J’étais entrée par pure curiosité, attirée par les robes de la vitrine, au style un peu bohème. La vendeuse, trentenaire, est seule dans le local minuscule. Elle porte le même pull rouge asymétrique que j’ai vu dans la devanture. Tandis que je fouille dans les rayons, dos à l’entrée, les mains plongées dans les tissus, j’entends la porte s’ouvrir. Une voix féminine salue. L’employée  répond aimablement. Moi, je continue le nez dans les robes. Elles sont bien au dessus de mon budget. Peut-être les jupes serait moins chères, voyons voir… Les deux femmes discutent. La nouvelle venue est joaillier et vient présenter son travail, mais ne reçoit pas le succès attendu, ses créations sont trop chères semble-t-il. Malgré tout, la conversation continue. L’artiste parle de ses bijoux, des émaux qu’elle réalise elle-même, des couleurs, du matériel et l’autre s’intéresse, s’enthousiasme, l’interroge. Les jupes sont au même prix que les robes et décidément, elles ne me plaisent pas.

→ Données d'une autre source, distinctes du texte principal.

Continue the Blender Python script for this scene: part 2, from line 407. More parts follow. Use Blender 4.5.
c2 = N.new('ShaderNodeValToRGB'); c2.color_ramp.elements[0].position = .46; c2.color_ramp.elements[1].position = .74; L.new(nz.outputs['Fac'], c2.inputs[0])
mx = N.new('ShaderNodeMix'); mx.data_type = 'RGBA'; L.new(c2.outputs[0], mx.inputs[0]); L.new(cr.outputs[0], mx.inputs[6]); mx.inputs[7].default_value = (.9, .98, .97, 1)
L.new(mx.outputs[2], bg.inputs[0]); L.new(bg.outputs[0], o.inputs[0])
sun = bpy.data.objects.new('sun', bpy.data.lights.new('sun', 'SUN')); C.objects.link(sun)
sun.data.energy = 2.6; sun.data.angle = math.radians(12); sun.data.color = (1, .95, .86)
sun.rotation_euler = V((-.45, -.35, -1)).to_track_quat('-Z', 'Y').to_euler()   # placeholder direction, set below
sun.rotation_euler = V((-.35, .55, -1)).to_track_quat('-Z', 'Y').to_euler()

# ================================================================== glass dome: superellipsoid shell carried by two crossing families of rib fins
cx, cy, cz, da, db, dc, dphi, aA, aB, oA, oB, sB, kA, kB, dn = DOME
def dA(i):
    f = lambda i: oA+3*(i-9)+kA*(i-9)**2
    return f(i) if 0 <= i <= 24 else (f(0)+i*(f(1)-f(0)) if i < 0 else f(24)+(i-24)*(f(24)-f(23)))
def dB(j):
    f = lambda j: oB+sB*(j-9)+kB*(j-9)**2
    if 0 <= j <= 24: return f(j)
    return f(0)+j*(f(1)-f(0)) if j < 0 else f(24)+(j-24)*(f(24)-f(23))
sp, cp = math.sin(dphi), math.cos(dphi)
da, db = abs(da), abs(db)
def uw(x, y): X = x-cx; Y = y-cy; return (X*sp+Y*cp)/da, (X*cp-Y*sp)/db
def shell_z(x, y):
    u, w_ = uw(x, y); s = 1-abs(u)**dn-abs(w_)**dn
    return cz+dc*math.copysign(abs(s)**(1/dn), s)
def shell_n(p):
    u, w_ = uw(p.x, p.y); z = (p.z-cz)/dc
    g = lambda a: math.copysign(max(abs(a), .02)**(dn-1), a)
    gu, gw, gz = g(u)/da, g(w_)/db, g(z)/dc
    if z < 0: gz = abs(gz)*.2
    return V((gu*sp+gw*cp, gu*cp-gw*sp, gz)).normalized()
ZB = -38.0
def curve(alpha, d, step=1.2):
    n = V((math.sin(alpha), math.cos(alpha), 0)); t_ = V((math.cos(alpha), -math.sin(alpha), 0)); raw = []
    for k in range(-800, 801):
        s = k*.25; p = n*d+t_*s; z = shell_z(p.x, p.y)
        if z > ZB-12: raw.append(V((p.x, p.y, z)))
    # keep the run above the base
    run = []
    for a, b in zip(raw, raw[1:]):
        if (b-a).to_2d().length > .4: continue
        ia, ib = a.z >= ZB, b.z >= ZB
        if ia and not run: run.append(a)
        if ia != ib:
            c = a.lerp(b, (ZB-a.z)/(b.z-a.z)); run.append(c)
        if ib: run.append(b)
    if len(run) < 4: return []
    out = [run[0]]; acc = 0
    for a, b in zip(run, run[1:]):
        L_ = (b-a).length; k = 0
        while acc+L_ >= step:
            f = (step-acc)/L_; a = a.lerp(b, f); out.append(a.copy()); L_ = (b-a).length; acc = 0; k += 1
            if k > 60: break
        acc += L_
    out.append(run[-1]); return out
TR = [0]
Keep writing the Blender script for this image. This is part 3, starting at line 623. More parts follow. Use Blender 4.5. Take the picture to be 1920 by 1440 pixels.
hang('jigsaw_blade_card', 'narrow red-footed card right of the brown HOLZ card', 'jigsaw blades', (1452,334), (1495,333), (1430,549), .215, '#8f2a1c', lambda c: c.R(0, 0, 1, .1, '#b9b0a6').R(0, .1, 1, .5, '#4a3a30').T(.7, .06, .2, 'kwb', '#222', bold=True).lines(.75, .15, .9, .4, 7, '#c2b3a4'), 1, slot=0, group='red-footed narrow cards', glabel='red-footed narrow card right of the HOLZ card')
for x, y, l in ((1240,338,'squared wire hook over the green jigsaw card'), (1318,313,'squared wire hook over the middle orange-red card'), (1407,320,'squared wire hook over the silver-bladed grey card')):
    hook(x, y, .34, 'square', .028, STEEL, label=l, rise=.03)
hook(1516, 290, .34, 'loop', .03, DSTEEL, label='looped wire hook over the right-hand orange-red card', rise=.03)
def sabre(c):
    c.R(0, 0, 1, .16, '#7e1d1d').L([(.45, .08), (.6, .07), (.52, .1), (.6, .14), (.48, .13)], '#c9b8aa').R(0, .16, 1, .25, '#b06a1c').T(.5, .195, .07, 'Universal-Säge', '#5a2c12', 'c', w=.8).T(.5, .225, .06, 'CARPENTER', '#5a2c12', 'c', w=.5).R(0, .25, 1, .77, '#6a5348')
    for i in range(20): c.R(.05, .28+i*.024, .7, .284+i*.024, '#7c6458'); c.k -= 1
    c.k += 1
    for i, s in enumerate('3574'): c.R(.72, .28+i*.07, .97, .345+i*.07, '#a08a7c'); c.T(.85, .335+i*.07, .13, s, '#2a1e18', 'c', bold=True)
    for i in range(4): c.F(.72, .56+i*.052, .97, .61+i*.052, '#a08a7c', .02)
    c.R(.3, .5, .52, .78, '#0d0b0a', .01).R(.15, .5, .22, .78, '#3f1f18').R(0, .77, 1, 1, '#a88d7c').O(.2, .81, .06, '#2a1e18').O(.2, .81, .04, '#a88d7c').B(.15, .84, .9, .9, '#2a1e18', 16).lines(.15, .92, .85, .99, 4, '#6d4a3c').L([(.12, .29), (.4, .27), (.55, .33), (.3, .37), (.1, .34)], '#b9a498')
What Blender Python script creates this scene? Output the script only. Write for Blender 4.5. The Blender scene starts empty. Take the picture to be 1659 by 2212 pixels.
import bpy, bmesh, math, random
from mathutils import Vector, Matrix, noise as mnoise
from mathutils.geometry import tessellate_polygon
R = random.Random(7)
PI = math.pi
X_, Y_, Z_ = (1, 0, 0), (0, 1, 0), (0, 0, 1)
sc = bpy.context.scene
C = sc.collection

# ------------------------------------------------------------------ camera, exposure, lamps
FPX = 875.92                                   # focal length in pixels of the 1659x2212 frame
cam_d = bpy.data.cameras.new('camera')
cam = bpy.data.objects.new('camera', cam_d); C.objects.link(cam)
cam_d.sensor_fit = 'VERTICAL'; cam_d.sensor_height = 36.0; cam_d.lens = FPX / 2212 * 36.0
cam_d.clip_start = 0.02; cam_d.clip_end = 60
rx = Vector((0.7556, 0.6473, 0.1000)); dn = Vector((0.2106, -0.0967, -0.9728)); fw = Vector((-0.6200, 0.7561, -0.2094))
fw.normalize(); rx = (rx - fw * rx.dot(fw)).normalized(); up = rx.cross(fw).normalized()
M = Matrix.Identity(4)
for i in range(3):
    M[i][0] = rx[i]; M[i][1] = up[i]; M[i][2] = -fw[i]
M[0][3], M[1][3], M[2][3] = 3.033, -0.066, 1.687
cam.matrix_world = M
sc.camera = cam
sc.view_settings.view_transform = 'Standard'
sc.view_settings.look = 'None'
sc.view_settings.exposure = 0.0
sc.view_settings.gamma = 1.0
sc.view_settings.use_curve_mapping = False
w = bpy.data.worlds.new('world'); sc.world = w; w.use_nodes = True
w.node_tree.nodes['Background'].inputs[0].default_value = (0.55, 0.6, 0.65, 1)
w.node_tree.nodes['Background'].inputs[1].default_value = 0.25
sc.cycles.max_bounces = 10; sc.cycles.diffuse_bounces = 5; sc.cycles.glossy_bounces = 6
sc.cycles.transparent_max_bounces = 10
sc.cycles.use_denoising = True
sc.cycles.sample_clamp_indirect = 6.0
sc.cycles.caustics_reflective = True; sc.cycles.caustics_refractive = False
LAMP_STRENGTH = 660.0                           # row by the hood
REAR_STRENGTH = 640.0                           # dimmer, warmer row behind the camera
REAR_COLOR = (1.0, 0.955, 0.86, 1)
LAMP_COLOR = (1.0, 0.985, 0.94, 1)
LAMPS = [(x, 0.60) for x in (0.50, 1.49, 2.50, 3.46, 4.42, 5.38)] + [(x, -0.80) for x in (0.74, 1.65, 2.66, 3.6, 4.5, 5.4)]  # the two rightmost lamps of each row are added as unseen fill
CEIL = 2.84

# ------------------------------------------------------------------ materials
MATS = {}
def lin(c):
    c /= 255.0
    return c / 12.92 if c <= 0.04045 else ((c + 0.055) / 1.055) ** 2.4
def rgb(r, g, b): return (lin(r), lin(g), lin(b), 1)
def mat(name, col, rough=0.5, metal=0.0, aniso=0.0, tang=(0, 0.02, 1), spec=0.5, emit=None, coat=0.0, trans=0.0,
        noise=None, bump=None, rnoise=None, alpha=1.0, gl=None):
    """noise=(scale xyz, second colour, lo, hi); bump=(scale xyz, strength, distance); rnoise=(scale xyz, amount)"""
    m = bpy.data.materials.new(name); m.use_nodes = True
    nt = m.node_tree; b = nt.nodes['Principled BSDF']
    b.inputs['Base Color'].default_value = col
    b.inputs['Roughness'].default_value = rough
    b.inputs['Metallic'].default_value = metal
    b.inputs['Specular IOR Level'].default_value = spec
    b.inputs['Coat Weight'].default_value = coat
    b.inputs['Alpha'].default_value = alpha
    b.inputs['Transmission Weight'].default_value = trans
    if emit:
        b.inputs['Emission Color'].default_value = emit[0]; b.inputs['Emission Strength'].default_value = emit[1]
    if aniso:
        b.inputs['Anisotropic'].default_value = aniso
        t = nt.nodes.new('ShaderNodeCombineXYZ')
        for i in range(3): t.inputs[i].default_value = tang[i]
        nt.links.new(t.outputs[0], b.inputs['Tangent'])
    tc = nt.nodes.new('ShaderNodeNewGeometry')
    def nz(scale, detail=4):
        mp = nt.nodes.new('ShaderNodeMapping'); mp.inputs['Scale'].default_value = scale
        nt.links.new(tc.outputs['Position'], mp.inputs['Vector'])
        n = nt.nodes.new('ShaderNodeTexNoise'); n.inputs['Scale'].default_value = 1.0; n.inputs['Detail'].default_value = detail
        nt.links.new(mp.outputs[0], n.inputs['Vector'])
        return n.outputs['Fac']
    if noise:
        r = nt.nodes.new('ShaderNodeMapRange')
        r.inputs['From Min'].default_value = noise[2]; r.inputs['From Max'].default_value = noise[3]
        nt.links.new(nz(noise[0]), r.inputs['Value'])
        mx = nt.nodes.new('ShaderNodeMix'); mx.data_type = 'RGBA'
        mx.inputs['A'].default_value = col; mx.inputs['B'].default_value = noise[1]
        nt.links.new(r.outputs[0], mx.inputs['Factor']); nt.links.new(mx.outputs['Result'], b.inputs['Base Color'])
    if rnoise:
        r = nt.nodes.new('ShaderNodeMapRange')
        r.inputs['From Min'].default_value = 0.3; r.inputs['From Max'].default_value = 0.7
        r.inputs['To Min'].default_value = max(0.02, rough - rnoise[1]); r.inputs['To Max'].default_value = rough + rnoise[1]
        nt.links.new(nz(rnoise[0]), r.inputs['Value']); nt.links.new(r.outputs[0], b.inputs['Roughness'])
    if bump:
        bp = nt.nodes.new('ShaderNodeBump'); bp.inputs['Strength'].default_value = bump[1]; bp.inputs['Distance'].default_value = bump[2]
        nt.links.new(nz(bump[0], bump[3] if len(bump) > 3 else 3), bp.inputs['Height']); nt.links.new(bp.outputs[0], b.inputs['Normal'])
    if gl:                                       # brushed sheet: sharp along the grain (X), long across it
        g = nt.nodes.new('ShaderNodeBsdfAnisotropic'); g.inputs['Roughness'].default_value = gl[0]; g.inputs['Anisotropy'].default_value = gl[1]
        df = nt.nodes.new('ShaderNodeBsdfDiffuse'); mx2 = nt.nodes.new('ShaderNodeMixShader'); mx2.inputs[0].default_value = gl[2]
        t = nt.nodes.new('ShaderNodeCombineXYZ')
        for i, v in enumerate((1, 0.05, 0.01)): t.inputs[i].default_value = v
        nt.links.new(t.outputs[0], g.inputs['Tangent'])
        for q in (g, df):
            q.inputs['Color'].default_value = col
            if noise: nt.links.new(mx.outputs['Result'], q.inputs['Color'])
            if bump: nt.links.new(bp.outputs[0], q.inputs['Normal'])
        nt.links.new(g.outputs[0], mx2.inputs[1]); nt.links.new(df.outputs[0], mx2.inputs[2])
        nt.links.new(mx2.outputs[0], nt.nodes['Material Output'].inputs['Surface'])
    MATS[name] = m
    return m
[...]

«Je ne viens pas souvent à Buenos Aires»
J’écoute la discussion sans le vouloir. Je ne peux pas m’empêcher de prêter l’oreille car la bijoutière est de Bariloche, elle vit dans une maison au milieu de la cordillère des Andes. Je ne veux pas être malpolie et feins être occupée. Selon les paramètres de mon éducation française, il n’est pas correct de se mêler de la vie des autres, surtout de personnes totalement inconnues. Ici, s’immiscer dans une conversation n’a pas perçu de la même manière. Au contraire, le fait de rester muette doit me rendre un peu froide et antipathique aux yeux des deux argentines. Je songe à tout cela et je finis par m’approcher d’elles. Je me trouve immédiatement emportée dans un long échange, sur la vie dans les montagnes, la vie dans la grande ville. Nous sommes juste toutes les trois, la porte est verrouillée car c’est presque l’heure de la fermeture. Il est 19h30 et nous avons tout le temps du monde devant nous.
«Ay que lindo de Francia! Que hacés acá
Les questions classiques auxquelles je suis habituée. Mais je parle des Pyrénées, de yoga, de nature. La bijoutière de l’éducation des enfants, de son bébé de 3 mois déjà familier des grands espaces, de l’animation de Buenos Aires qui lui manque un peu quand même. La vendeuse des concerts de musique qu’elle aime voir, elle a un ami qui organise une soirée, samedi, dans un centre culturel. Ça vous dit de venir? Puis en guise d’au-revoir, elle ouvre les bras et nous fait une bise. Une fois dehors l’artisane me tend aussi une joue à laquelle je n’étais pas préparée.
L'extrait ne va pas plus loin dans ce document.